**Task requirements:**
Stop after the line containing "S = bpy.context.scene": print each line exactly from the first line of the listing up to that point.

**Dataset section:**
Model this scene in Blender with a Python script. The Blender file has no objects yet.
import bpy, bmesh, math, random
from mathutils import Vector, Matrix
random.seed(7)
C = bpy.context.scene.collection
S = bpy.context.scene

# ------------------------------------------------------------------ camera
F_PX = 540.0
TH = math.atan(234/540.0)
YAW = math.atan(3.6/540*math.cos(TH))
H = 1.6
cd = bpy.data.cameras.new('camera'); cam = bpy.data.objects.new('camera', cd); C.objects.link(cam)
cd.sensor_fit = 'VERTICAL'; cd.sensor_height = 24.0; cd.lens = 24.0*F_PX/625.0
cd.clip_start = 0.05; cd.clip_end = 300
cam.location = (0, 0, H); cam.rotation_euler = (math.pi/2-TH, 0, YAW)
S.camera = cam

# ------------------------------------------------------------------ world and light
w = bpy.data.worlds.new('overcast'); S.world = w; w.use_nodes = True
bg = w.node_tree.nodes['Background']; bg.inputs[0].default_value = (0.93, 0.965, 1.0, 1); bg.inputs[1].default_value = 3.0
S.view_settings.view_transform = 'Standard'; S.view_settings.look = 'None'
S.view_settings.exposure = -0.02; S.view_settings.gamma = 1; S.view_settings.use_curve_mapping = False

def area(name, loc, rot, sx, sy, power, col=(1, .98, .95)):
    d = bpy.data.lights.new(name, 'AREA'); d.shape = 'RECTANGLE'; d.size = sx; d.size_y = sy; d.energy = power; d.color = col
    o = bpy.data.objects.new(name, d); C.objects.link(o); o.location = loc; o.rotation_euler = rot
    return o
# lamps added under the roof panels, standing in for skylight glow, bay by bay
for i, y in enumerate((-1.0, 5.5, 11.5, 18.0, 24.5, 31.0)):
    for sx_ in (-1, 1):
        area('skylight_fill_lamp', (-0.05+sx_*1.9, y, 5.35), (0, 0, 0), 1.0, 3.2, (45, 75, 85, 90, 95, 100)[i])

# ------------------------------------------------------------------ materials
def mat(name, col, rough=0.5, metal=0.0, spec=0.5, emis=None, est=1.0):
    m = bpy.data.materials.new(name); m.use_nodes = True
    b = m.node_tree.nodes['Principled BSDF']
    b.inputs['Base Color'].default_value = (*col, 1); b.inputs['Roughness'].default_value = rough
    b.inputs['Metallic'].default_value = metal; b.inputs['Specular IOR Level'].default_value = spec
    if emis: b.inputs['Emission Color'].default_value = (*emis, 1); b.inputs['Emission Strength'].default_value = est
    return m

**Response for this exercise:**
Model this scene in Blender with a Python script. The Blender file has no objects yet.
import bpy, bmesh, math, random
from mathutils import Vector, Matrix
random.seed(7)
C = bpy.context.scene.collection
S = bpy.context.scene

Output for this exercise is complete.